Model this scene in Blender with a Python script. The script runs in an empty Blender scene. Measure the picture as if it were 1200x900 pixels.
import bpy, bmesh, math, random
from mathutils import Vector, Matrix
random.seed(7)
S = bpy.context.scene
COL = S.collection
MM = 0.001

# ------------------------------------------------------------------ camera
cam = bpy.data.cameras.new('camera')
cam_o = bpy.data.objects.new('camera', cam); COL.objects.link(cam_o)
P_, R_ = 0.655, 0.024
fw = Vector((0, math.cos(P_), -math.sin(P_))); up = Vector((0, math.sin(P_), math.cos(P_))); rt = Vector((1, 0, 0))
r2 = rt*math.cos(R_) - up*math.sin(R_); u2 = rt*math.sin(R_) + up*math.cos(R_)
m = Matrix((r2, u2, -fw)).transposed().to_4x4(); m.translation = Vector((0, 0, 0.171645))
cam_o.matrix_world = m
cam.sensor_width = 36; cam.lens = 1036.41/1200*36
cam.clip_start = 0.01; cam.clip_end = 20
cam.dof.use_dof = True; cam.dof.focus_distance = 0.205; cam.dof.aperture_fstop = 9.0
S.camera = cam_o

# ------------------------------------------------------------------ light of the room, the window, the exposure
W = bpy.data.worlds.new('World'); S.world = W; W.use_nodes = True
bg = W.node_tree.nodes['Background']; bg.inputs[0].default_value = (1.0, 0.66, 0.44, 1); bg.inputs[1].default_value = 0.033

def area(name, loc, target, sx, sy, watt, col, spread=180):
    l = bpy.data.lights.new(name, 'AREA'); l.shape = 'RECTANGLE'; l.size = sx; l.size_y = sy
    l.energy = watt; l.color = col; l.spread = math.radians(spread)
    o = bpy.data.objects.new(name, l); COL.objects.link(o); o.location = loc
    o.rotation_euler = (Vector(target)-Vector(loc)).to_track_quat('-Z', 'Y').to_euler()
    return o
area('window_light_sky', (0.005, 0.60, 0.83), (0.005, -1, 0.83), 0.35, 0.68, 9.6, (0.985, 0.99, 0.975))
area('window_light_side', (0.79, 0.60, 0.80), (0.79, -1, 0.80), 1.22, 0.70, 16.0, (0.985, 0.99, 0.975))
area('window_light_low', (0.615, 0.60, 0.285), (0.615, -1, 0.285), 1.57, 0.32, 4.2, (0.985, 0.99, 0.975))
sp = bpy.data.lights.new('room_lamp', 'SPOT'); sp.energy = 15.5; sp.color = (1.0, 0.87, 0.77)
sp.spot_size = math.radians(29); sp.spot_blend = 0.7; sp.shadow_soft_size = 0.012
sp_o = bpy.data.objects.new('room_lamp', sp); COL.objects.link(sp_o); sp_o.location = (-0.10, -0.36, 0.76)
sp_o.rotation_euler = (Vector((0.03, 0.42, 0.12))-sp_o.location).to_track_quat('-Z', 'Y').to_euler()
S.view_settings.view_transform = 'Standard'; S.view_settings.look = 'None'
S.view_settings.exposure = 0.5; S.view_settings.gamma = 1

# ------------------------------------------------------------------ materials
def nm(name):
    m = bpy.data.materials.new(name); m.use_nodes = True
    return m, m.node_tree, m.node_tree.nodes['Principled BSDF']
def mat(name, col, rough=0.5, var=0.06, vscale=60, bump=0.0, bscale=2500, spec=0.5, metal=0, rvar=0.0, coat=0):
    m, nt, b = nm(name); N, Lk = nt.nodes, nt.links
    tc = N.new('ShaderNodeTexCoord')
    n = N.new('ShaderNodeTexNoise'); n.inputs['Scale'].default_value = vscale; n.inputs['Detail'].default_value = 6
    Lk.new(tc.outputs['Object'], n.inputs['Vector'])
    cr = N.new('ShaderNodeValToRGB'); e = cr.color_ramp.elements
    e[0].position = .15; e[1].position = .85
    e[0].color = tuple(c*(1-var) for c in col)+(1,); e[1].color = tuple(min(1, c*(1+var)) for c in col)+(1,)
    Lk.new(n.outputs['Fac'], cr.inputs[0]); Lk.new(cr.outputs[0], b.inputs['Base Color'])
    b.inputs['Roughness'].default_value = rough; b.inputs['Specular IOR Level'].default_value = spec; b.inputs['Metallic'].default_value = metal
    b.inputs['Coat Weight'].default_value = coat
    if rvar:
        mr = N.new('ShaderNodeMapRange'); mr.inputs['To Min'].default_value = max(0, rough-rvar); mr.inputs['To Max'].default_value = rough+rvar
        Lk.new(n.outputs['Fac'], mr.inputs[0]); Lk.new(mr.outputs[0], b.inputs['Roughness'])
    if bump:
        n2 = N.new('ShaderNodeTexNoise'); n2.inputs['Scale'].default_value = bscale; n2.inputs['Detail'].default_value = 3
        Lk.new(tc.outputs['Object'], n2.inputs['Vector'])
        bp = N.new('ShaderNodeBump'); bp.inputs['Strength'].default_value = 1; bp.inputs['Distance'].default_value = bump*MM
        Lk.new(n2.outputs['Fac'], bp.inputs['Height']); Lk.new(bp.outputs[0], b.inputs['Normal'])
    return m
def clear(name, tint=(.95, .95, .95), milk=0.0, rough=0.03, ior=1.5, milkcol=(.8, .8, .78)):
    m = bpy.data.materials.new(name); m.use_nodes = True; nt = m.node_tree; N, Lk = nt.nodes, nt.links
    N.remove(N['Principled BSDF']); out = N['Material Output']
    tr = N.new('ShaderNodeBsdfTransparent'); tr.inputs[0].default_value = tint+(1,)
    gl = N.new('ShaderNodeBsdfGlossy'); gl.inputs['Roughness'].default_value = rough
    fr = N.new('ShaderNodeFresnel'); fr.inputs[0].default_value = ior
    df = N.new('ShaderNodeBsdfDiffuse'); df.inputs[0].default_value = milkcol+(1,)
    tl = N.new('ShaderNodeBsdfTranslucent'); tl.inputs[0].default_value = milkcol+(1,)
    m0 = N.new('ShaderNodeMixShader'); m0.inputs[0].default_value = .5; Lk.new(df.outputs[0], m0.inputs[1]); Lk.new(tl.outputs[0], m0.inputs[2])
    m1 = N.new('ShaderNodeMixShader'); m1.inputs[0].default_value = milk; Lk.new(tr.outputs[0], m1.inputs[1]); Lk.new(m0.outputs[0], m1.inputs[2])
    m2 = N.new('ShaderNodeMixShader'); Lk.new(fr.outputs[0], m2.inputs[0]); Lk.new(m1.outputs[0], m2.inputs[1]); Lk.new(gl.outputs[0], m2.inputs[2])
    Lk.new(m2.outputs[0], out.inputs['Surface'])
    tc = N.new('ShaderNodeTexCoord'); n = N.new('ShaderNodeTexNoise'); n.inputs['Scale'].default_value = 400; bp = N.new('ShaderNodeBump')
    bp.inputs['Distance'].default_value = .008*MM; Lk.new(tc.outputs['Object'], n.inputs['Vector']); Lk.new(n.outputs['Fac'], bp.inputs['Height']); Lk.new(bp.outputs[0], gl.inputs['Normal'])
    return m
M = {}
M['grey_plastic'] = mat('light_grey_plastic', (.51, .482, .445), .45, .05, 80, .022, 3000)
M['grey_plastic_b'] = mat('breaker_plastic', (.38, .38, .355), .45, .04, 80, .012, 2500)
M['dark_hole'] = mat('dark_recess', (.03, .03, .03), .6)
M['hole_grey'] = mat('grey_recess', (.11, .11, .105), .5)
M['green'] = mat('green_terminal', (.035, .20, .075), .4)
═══
Each line above must be printed exactly as it appears.

Model this scene in Blender with a Python script. The script runs in an empty Blender scene. Measure the picture as if it were 1200x900 pixels.
import bpy, bmesh, math, random
from mathutils import Vector, Matrix
random.seed(7)
S = bpy.context.scene
COL = S.collection
MM = 0.001

# ------------------------------------------------------------------ camera
cam = bpy.data.cameras.new('camera')
cam_o = bpy.data.objects.new('camera', cam); COL.objects.link(cam_o)
P_, R_ = 0.655, 0.024
fw = Vector((0, math.cos(P_), -math.sin(P_))); up = Vector((0, math.sin(P_), math.cos(P_))); rt = Vector((1, 0, 0))
r2 = rt*math.cos(R_) - up*math.sin(R_); u2 = rt*math.sin(R_) + up*math.cos(R_)
m = Matrix((r2, u2, -fw)).transposed().to_4x4(); m.translation = Vector((0, 0, 0.171645))
cam_o.matrix_world = m
cam.sensor_width = 36; cam.lens = 1036.41/1200*36
cam.clip_start = 0.01; cam.clip_end = 20
cam.dof.use_dof = True; cam.dof.focus_distance = 0.205; cam.dof.aperture_fstop = 9.0
S.camera = cam_o

# ------------------------------------------------------------------ light of the room, the window, the exposure
W = bpy.data.worlds.new('World'); S.world = W; W.use_nodes = True
bg = W.node_tree.nodes['Background']; bg.inputs[0].default_value = (1.0, 0.66, 0.44, 1); bg.inputs[1].default_value = 0.033

def area(name, loc, target, sx, sy, watt, col, spread=180):
    l = bpy.data.lights.new(name, 'AREA'); l.shape = 'RECTANGLE'; l.size = sx; l.size_y = sy
    l.energy = watt; l.color = col; l.spread = math.radians(spread)
    o = bpy.data.objects.new(name, l); COL.objects.link(o); o.location = loc
    o.rotation_euler = (Vector(target)-Vector(loc)).to_track_quat('-Z', 'Y').to_euler()
    return o
area('window_light_sky', (0.005, 0.60, 0.83), (0.005, -1, 0.83), 0.35, 0.68, 9.6, (0.985, 0.99, 0.975))
area('window_light_side', (0.79, 0.60, 0.80), (0.79, -1, 0.80), 1.22, 0.70, 16.0, (0.985, 0.99, 0.975))
area('window_light_low', (0.615, 0.60, 0.285), (0.615, -1, 0.285), 1.57, 0.32, 4.2, (0.985, 0.99, 0.975))
sp = bpy.data.lights.new('room_lamp', 'SPOT'); sp.energy = 15.5; sp.color = (1.0, 0.87, 0.77)
sp.spot_size = math.radians(29); sp.spot_blend = 0.7; sp.shadow_soft_size = 0.012
sp_o = bpy.data.objects.new('room_lamp', sp); COL.objects.link(sp_o); sp_o.location = (-0.10, -0.36, 0.76)
sp_o.rotation_euler = (Vector((0.03, 0.42, 0.12))-sp_o.location).to_track_quat('-Z', 'Y').to_euler()
S.view_settings.view_transform = 'Standard'; S.view_settings.look = 'None'
S.view_settings.exposure = 0.5; S.view_settings.gamma = 1

# ------------------------------------------------------------------ materials
def nm(name):
    m = bpy.data.materials.new(name); m.use_nodes = True
    return m, m.node_tree, m.node_tree.nodes['Principled BSDF']
def mat(name, col, rough=0.5, var=0.06, vscale=60, bump=0.0, bscale=2500, spec=0.5, metal=0, rvar=0.0, coat=0):
    m, nt, b = nm(name); N, Lk = nt.nodes, nt.links
    tc = N.new('ShaderNodeTexCoord')
    n = N.new('ShaderNodeTexNoise'); n.inputs['Scale'].default_value = vscale; n.inputs['Detail'].default_value = 6
    Lk.new(tc.outputs['Object'], n.inputs['Vector'])
    cr = N.new('ShaderNodeValToRGB'); e = cr.color_ramp.elements
    e[0].position = .15; e[1].position = .85
    e[0].color = tuple(c*(1-var) for c in col)+(1,); e[1].color = tuple(min(1, c*(1+var)) for c in col)+(1,)
    Lk.new(n.outputs['Fac'], cr.inputs[0]); Lk.new(cr.outputs[0], b.inputs['Base Color'])
    b.inputs['Roughness'].default_value = rough; b.inputs['Specular IOR Level'].default_value = spec; b.inputs['Metallic'].default_value = metal
    b.inputs['Coat Weight'].default_value = coat
    if rvar:
        mr = N.new('ShaderNodeMapRange'); mr.inputs['To Min'].default_value = max(0, rough-rvar); mr.inputs['To Max'].default_value = rough+rvar
        Lk.new(n.outputs['Fac'], mr.inputs[0]); Lk.new(mr.outputs[0], b.inputs['Roughness'])
    if bump:
        n2 = N.new('ShaderNodeTexNoise'); n2.inputs['Scale'].default_value = bscale; n2.inputs['Detail'].default_value = 3
        Lk.new(tc.outputs['Object'], n2.inputs['Vector'])
        bp = N.new('ShaderNodeBump'); bp.inputs['Strength'].default_value = 1; bp.inputs['Distance'].default_value = bump*MM
        Lk.new(n2.outputs['Fac'], bp.inputs['Height']); Lk.new(bp.outputs[0], b.inputs['Normal'])
    return m
def clear(name, tint=(.95, .95, .95), milk=0.0, rough=0.03, ior=1.5, milkcol=(.8, .8, .78)):
    m = bpy.data.materials.new(name); m.use_nodes = True; nt = m.node_tree; N, Lk = nt.nodes, nt.links
    N.remove(N['Principled BSDF']); out = N['Material Output']
    tr = N.new('ShaderNodeBsdfTransparent'); tr.inputs[0].default_value = tint+(1,)
    gl = N.new('ShaderNodeBsdfGlossy'); gl.inputs['Roughness'].default_value = rough
    fr = N.new('ShaderNodeFresnel'); fr.inputs[0].default_value = ior
    df = N.new('ShaderNodeBsdfDiffuse'); df.inputs[0].default_value = milkcol+(1,)
    tl = N.new('ShaderNodeBsdfTranslucent'); tl.inputs[0].default_value = milkcol+(1,)
    m0 = N.new('ShaderNodeMixShader'); m0.inputs[0].default_value = .5; Lk.new(df.outputs[0], m0.inputs[1]); Lk.new(tl.outputs[0], m0.inputs[2])
    m1 = N.new('ShaderNodeMixShader'); m1.inputs[0].default_value = milk; Lk.new(tr.outputs[0], m1.inputs[1]); Lk.new(m0.outputs[0], m1.inputs[2])
    m2 = N.new('ShaderNodeMixShader'); Lk.new(fr.outputs[0], m2.inputs[0]); Lk.new(m1.outputs[0], m2.inputs[1]); Lk.new(gl.outputs[0], m2.inputs[2])
    Lk.new(m2.outputs[0], out.inputs['Surface'])
    tc = N.new('ShaderNodeTexCoord'); n = N.new('ShaderNodeTexNoise'); n.inputs['Scale'].default_value = 400; bp = N.new('ShaderNodeBump')
    bp.inputs['Distance'].default_value = .008*MM; Lk.new(tc.outputs['Object'], n.inputs['Vector']); Lk.new(n.outputs['Fac'], bp.inputs['Height']); Lk.new(bp.outputs[0], gl.inputs['Normal'])
    return m
M = {}
M['grey_plastic'] = mat('light_grey_plastic', (.51, .482, .445), .45, .05, 80, .022, 3000)
M['grey_plastic_b'] = mat('breaker_plastic', (.38, .38, .355), .45, .04, 80, .012, 2500)
M['dark_hole'] = mat('dark_recess', (.03, .03, .03), .6)
M['hole_grey'] = mat('grey_recess', (.11, .11, .105), .5)
M['green'] = mat('green_terminal', (.035, .20, .075), .4)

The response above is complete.